Salem Baptist Chapel is a building with painted stucco walls and an artificial slate roof, dating from 1848. The chapel features a three-bay facade facing High Street, highlighted by a pedimental gable with deep eaves and short returns. It has round-arched windows on both storeys, each with moulded hoods supported by small corbels, although the glazing is modern and made of plastic. The round-arched doorway also has a similar hood and features 20th-century panelled doors. A wide stucco band runs between the storeys and above the upper windows, complemented by plain raised pilaster strips at each end. The upper band displays large lettering that reads ‘Salem Baptist Chapel’, and there is a tablet above indicating it was built in 1848.

The long side elevation facing Hope Street consists of three bays, each with rectangular windows on both storeys. Most windows are modern, except for a 16-pane sash window on the ground floor to the left. The rear elevation has two sills of blocked paired round-arched windows. To the left, there is a small two-storey vestry wing, which includes a door to the right and two four-pane sash windows to the left; there is a similar sash window on the first floor to the left, with a 20th-century window to the right.
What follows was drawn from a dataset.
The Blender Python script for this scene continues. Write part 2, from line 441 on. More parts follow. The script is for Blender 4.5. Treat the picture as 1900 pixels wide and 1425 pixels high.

Inside, there is a three-sided gallery built between 1848 and 1851, with deeply canted rear angles. The gallery front is made of timber, featuring square panels with blind trefoiled arches, finished with an applied grained effect and anaglypta on the panels and deep cove. Iron posts with a quatrefoil cross-section support the structure. The underside of the gallery on each side of the pulpit is boxed in to create an ante-room and vestry. The pulpit, dating from the late 19th century, has elaborate timber detailing, with a canted front and segmentally arched panels on colonettes. Below the large seat is a baptismal pool, and the seat itself is set on an ashlar plinth, with a timber rail on cast-iron uprights featuring foliage spandrels. The pews, also from a similar period, are skewed towards the outer bays of the ground floor. The late 19th-century ceiling is painted, boarded, and ribbed, adorned with two decorative roses. The rear lobby includes a large marginally glazed window and part-glazed early 20th-century doors with coloured Art Nouveau glass.